• Genealogy, History, Tall Tales & Ghost Stories

    October 11, 2012 by  
    Filed under Articles, Family History, Latest News

    Every family historian knows that woven through the branches of their family tree are family stories and legends distorted by time.

    Sometimes however, genealogy plays a role in the legends of entire communities. This could not be truer than in the story of Fernie, a small coal-mining town nestled in a peaceful valley in the East Kootenay region of British Columbia, Canada.

     

     

    The Tall Tale

    While out seeking his fortune in 1887, a young prospector named William Fernie was camped beside a hunting party from the Kootenai tribe. He noticed a necklace of gleaming black stones hung about the neck of one of the chief’s daughters. William Fernie knew at once that the stones were coal and asked the chief where they could be obtained.  The chief would not tell him, so he pursued the girl, promising marriage in order to learn the secret. Fernie however, after learning the location of the coal broke his promise…deserting the girl.

     Angered, her mother set a curse upon the valley and all who would dwell there to die from fire, flood and strife.

    To this day, high upon the rock face of Hosmer Mountain looms the ghostly shadow of the abandoned Indian Princess, seated upon a horse: an eerie mark of the curse, which has since plagued the valley with death, disaster and destruction

    As fantastic, as this story seems there are small grains of truth. Following a trail of historical breadcrumbs and genealogical hints it was possible to find just enough fact in the fiction to understand how, combined with the enigmatic shadow, the disasters and a little imagination…this story might have come about.

    The Seeds of Truth

    The Curse

    In 1904, a large part of the city was destroyed by fire.  In 1908 fire again claimed the city and with it the lives of several innocent citizens. Flood struck the city in 1916 and famine during the great depression. Relief came in 1964 when the Kootenai People and Chief Red Eagle lifted the curse in a ceremonial smoking of the peace pipe.

    The History

    The city of Fernie is named for its founder William Fernie, the nineteenth century prospector responsible for establishing the coal industry.  However, Fernie’s contemporary Michael Phillips discovered the coal.

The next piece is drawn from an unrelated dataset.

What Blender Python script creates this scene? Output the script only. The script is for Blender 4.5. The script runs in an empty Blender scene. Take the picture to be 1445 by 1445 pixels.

    Phillips, a pioneer famous for forging a route through the Rocky Mountains (The Crows Nest Pass) was prospecting for gold when he came across the coal seams…about which he told Fernie.

    The Genealogy

    In 1886, Michael Phillips married Rowena David: daughter of Chief David and thus an Indian princess[1].

    Legends and family lore are often deeply buried in historical fact. As time passes, these stories grow like a game of telephone: morphing into tall tales that are sometimes woven into the fabric of communities.

    The moral of this story…

    When digging through the roots of your family tree take some time to learn about the history of your ancestor’s communities. You may be pleasantly surprised by what you learn.